Let me describe just one puzzle specifically for its irony. L24:2E, the room that I spent most of the last few weeks not solving. Part of my problem here was that I incorrectly believed that I had thoroughly explored the rest of the level. In fact there was a tiny green door I had neglected, which would have ultimately led to entering 2E from the west. Instead, I entered from the south, and judged the room’s contents accordingly. In the center of this room is a tar mother hemmed in by blue rattlesnakes, which are immobilized until you upset the equilibrium with your sword. Around the periphery is a layered lining. First, a moat of mud. Then a porous wall that squeezes the mud into monsters when the mother makes it try to grow through it. Finally, keeping the monsters bound, a serpent. The serpent’s head is trapped, which makes its tail shrink one tile every round. (This applies only to serpents proper; the rattlesnakes have different rules.) As it shrinks, it will let the mud monsters out, one by one.

Now, if you enter from the south, the serpent blocks your way. You have to wait through two complete spawn cycles for it to shrink enough for you to do anything about the mud babies it’s liberated, let alone make headway into improving your situation. If you enter from the west, you can go straight to work, but, in my ignorance, the only way I could see to enter from the west was to cross through the room and then re-enter it. This is doable, but it requires courage. My first efforts were aimed at making the crossing safe by slowly and steadily clearing tar, but the approach that works is to just make a dash for it before the serpent unravels all the way.
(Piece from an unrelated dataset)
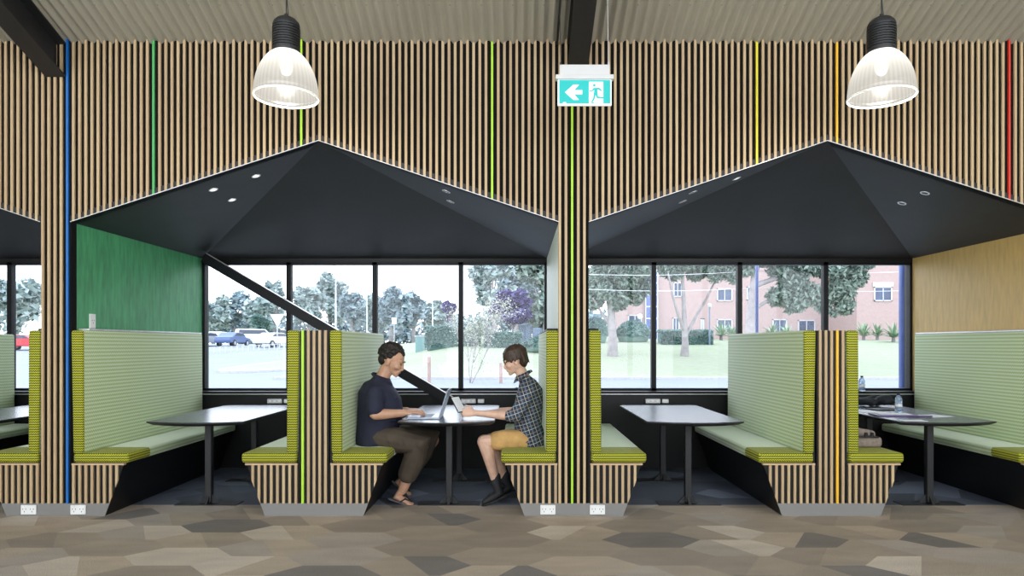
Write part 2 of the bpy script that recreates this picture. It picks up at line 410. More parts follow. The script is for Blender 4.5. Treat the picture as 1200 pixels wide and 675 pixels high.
# window wall
bm = B()
box(bm, -9, 9, YW, YW+.16, Z_H-.04, 3.8); box(bm, -9, 9, 7.42, YW+.16, -.1, .81)
for c in PIERS+[-7.664]: box(bm, c-HW, c+HW, YW, YW+.16, .81, Z_H)
box(bm, PIERS[2]+HW, 9, YW, YW+.16, .81, Z_H); box(bm, -9, -7.664-HW, YW, YW+.16, .81, Z_H)
tag(obj('wall_window', bm, 'black'), 'black wall below and above the strip windows', kind='structure')
bm = B(); box(bm, -9, 9, 7.395, YW+.02, .81, .832); tag(obj('trim_1', bm, 'frame'), 'dark sill board under the windows', kind='structure')
bm = B(); box(bm, -9, 9, 7.387, 7.396, .80, .808); tag(obj('trim_2', bm, 'silver'), 'thin silver line under the sill', kind='structure')
for k, (l, a, r) in enumerate(bays):
    bm = B(); z0, z1 = .832, Z_H-.04; y0, y1 = YW+.005, YW+.075
    st = (r-l)/4
    for i in range(5):
        x = l+st*i; w = .026
        box(bm, max(l, x-w), min(r, x+w), y0, y1, z0, z1)
    box(bm, l, r, y0, y1, z0, z0+.025); box(bm, l, r, y0, y1, z1-.03, z1)
    w = tag(obj('window_%d' % (k+1), bm, 'frame'), ('strip window at the left edge', 'four-pane strip window behind the two people', 'four-pane strip window facing the brick building')[k], kind='structure')
    for i in range(4):
        b2 = B(); box(b2, l+st*i+.026, l+st*(i+1)-.026, YW+.035, YW+.041, z0+.025, z1-.03); obj('pane', b2, 'glass', w)
# ceiling : corrugated sheet falling towards the wall
bm = B(); per = .0765; nx = int(18/per*8)
ya, yb = -3.0, YF+.1
r0 = []; r1 = []
for i in range(nx+1):
    x = -9+18*i/nx; d = .014*math.cos(2*PI*x/per)
    r0.append(bm.verts.new((x, ya, ceil_z(ya)+d))); r1.append(bm.verts.new((x, yb, ceil_z(yb)+d)))
for i in range(nx): bm.faces.new((r0[i], r0[i+1], r1[i+1], r1[i]))
cei = tag(obj('ceiling', bm, 'corr'), 'sloping corrugated metal ceiling', kind='structure')
bm = B(); prism(bm, [(ya, ceil_z(ya)+.03), (yb, ceil_z(yb)+.03), (yb, ceil_z(yb)+.12), (ya, ceil_z(ya)+.12)], 'x', -9, 9); obj('roof_deck', bm, 'black', cei)
bm = B()
for px in range(20, 1300, 34):
    xx = (px-VX)/150.1*.97
    y = 5.0; zz = ceil_z(y)-.008; xs = round(xx/per)*per+per/2
    ell(bm, (xs, y, ceil_z(y)-.009), (.006, .006, .005), seg=8)
obj('ceiling_screws', bm, 'beam', cei)
for s, nm in ((-1, 'left'), (1, 'right')):
    bm = B(); prism(bm, [(-3, 0), (7.7, 0), (7.7, 3.8), (YF, 3.8), (-3, ceil_z(-3))], 'x', s*9, s*9.15)
    tag(obj('wall_'+nm, bm, 'paleply'), 'plain side wall', kind='structure')
# glazed rear wall (behind the camera): daylight comes in here
bm = B(); yr = -3.0; zt = ceil_z(-3)
box(bm, -9, 9, yr-.15, yr, 0, .5); box(bm, -9, 9, yr-.15, yr, 5.9, zt+.1)
for i in range(10): box(bm, -9+i*2-.06, -9+i*2+.06, yr-.15, yr, .5, 5.9)
tag(obj('wall_rear', bm, 'paleply'), 'glazed wall behind the camera', kind='structure')

# beams : I-sections under the ceiling
for k, xc in enumerate((PIERS[0]+.005, .46, 4.52)):
    bm = B(); h = .27; w = .078
    prof = [(-w, 0), (w, 0), (w, .014), (.006, .014), (.006, h-.014), (w, h-.014), (w, h), (-w, h), (-w, h-.014), (-.006, h-.014), (-.006, .014), (-w, .014)]
    ys = (-2.9, YF-.002); vs = []
    for y in ys:
        vs.append([bm.verts.new((xc+u, y, ceil_z(y)-.015-h+v)) for u, v in prof])
    bm.faces.new(vs[0]); bm.faces.new(vs[1][::-1])
    for i in range(12): bm.faces.new((vs[0][i], vs[0][(i+1) % 12], vs[1][(i+1) % 12], vs[1][i]))
    tag(obj('roof_beam', bm, 'beam'), ('dark steel roof beam meeting the wall beside the blue slat', 'dark steel roof beam above the exit sign', 'dark steel roof beam right of the red slat')[k], 'beam', 'steel roof beams')
bm = B(); xx = P(656, 0, 5.0).x
prism(bm, [(YF-.005, ceil_z(YF)-.02), (YF-.005, ceil_z(YF)-.035), (-2.9, ceil_z(-2.9)-.035), (-2.9, ceil_z(-2.9)-.02)], 'x', xx-.008, xx+.008)
tag(obj('cable_conduit', bm, 'beam'), 'thin black conduit on the ceiling left of the middle beam', 'conduit')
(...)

That should have been the end of the major problems, but I built a lovely little trap for myself in my mind. See, this room has a challenge scroll, and it’s one of those challenge scrolls that’s locked behind a green gate, where you only get access to it after clearing the room. But sometimes you can guess on the basis of a room’s contents what the challenge will be. Since entering the room from the west seemed to be one of the the puzzle’s lynchpins, it seemed likely that the Challenge was to not do that. And so even once I knew how to reach the western exit, I was reluctant to take it. I actually made pretty good progress towards clearing the room from the south, and came up with some clever ideas to help, but it was a long process, and the lack of checkpoints around the periphery meant that I essentially had to start over after every little mistake. Eventually I decided that it was taking so long that it would be worth the effort to actually do the room the normal way once just to check the scroll and make sure I wasn’t wasting my time. And… it turns out that I was. The actual challenge was to kill the tar mother before the first growth cycle. Something that was simply impossible from the south, and pretty tricky from the west, and absolutely required courage, in the form of sneaking through snakes.